- _TASK INSTRUCTIONS_:
Quote the listing below word for word, stopping after the line that contains "COL=bpy.context.collection".
#### STORED RECORDS
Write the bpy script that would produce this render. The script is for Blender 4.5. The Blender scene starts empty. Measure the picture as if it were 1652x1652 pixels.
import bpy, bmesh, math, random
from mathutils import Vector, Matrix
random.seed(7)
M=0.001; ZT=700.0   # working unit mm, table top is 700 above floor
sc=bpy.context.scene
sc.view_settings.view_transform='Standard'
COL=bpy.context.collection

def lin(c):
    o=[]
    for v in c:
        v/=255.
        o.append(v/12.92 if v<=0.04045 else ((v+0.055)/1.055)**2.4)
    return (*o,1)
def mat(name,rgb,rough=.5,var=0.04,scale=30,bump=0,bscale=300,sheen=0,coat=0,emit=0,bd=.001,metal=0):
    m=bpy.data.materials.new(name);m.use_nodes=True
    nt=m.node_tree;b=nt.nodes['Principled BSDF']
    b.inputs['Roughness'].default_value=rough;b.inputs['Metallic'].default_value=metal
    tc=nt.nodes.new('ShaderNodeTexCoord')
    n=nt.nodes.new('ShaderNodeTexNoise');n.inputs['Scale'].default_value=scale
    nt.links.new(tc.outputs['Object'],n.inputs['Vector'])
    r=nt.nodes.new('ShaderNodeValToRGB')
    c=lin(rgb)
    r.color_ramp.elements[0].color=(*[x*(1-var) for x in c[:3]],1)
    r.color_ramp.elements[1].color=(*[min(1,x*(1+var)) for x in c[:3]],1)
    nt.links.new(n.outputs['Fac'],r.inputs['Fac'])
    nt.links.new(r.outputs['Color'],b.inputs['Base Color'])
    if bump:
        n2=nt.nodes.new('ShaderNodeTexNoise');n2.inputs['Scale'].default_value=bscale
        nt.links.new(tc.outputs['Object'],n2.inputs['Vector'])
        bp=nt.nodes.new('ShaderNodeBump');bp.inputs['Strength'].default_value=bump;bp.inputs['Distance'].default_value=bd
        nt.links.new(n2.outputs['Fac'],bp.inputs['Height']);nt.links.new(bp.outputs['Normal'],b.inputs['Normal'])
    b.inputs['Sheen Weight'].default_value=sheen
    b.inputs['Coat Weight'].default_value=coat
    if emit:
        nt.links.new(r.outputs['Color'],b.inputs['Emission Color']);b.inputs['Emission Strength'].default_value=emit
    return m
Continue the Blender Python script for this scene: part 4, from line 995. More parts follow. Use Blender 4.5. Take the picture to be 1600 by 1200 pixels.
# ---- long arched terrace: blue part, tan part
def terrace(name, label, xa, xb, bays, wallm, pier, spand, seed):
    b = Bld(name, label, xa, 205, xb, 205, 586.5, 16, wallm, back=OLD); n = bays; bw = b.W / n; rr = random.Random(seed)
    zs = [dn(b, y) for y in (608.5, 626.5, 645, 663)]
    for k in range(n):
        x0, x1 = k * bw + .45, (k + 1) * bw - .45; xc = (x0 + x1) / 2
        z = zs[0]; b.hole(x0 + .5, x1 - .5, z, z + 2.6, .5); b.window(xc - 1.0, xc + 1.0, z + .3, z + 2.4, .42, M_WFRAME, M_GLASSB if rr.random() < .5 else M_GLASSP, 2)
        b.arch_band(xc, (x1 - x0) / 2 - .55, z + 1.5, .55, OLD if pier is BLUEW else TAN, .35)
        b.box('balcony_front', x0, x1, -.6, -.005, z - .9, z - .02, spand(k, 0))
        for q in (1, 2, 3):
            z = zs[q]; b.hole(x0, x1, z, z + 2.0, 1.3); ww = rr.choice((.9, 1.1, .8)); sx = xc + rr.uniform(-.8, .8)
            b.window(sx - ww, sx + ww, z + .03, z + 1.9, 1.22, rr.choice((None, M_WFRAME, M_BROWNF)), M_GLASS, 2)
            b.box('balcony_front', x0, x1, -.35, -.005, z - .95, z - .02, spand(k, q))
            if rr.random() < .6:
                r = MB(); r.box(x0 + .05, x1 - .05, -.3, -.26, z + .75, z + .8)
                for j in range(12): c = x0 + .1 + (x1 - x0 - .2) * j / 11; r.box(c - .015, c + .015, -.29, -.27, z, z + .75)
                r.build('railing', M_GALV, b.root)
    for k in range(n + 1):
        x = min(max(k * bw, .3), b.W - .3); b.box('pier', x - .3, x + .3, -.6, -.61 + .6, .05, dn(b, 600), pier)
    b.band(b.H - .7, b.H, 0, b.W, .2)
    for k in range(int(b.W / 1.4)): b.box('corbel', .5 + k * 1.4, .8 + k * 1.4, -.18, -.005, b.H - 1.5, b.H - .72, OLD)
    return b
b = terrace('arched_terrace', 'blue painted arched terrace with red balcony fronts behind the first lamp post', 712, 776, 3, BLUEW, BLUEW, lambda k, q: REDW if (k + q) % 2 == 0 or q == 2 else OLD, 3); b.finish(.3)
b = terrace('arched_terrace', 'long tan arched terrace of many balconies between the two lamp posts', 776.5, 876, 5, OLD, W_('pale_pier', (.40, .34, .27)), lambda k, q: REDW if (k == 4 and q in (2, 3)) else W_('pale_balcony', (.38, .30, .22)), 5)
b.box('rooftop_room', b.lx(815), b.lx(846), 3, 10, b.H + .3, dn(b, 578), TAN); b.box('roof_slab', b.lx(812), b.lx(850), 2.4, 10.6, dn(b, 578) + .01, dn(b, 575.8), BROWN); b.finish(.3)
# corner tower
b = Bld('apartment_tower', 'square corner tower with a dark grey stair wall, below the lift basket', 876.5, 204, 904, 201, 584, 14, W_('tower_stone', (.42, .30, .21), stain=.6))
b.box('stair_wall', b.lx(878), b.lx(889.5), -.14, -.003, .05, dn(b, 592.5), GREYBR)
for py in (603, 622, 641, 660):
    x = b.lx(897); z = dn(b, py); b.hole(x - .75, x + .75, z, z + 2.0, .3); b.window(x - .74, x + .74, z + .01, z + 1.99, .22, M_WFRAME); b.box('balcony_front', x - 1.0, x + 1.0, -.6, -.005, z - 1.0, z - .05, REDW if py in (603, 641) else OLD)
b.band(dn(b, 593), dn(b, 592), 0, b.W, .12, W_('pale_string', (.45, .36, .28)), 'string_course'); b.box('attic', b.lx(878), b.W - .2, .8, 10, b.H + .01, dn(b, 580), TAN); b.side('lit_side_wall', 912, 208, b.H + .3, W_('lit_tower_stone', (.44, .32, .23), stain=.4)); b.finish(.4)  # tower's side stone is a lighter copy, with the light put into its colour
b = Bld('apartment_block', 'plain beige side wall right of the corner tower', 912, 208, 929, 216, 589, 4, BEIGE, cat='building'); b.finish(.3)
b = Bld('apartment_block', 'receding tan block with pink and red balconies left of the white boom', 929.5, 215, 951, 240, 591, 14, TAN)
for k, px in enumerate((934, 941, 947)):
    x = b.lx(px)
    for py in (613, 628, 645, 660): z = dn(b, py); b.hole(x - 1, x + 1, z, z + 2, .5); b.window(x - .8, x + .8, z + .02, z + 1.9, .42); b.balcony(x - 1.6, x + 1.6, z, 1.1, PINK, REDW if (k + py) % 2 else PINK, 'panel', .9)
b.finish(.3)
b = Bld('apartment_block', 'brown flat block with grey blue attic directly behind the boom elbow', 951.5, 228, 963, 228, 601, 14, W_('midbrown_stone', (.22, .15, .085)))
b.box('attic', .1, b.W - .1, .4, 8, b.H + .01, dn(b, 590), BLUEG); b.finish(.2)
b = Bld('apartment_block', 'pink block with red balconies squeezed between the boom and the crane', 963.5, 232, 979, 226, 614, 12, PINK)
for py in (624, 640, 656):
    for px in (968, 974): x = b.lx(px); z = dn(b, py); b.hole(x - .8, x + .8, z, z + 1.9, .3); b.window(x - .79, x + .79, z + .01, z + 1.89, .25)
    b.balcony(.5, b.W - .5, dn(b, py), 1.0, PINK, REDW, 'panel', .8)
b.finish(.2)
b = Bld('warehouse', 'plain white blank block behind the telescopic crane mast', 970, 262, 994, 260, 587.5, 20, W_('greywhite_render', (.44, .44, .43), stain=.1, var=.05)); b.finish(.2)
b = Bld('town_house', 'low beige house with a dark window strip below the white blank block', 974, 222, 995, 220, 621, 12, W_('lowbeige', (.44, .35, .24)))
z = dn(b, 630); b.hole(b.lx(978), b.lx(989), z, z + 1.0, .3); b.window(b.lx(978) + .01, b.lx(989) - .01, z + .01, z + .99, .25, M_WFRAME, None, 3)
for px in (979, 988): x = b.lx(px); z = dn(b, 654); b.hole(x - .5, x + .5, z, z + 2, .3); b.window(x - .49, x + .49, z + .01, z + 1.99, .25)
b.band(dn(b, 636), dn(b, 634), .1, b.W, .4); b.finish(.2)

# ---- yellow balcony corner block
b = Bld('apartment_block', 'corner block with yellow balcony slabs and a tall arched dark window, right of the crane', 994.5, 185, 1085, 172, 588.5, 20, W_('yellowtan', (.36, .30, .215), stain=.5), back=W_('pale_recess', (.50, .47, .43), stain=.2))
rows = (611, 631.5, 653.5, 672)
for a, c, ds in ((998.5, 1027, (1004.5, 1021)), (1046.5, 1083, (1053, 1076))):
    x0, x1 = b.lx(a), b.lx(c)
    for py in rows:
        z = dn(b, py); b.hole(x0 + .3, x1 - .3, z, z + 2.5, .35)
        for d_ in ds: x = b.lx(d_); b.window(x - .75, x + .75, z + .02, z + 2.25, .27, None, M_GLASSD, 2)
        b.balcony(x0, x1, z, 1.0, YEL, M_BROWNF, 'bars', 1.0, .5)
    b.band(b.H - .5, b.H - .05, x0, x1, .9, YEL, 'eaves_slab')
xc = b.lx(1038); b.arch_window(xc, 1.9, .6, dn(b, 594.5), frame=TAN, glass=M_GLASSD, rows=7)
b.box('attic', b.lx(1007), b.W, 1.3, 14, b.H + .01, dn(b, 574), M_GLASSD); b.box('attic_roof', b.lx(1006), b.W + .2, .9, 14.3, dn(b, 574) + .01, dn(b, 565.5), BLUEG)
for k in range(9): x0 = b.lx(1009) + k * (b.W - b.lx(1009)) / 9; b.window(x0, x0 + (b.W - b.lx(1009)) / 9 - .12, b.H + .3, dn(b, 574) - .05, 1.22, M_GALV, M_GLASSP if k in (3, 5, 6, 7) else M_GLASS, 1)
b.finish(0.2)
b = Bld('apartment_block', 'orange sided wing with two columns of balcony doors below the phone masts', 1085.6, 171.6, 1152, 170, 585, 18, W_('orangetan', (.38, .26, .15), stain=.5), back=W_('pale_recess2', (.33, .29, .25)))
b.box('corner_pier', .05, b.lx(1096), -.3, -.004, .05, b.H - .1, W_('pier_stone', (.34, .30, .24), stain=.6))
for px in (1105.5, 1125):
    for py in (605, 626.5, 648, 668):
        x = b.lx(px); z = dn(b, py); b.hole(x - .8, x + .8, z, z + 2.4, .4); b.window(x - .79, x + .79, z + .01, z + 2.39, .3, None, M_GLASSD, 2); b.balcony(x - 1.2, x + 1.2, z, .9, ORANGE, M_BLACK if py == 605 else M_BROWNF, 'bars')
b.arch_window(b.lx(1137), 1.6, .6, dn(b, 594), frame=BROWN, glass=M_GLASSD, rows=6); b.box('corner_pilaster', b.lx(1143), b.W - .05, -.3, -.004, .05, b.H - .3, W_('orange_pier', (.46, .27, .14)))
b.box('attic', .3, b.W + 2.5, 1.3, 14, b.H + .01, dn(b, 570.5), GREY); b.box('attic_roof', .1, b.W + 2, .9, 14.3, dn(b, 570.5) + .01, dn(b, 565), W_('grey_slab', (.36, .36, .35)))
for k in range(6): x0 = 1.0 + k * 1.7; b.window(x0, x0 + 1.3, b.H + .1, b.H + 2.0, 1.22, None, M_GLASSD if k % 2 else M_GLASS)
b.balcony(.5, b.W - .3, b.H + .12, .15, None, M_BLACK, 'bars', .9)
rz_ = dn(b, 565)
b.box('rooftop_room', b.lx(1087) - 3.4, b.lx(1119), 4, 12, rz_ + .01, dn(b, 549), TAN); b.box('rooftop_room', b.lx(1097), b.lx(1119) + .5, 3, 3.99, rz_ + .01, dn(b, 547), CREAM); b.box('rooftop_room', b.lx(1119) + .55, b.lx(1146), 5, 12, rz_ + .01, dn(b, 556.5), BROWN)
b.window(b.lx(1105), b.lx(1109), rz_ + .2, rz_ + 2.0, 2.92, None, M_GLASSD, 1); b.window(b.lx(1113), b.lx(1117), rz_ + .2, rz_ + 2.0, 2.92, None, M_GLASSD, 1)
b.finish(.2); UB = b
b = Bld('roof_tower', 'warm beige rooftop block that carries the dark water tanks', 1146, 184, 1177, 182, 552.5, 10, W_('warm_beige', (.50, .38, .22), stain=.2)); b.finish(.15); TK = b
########
- _COMPLETE RESPONSE_:
Write the bpy script that would produce this render. The script is for Blender 4.5. The Blender scene starts empty. Measure the picture as if it were 1652x1652 pixels.
import bpy, bmesh, math, random
from mathutils import Vector, Matrix
random.seed(7)
M=0.001; ZT=700.0   # working unit mm, table top is 700 above floor
sc=bpy.context.scene
sc.view_settings.view_transform='Standard'
COL=bpy.context.collection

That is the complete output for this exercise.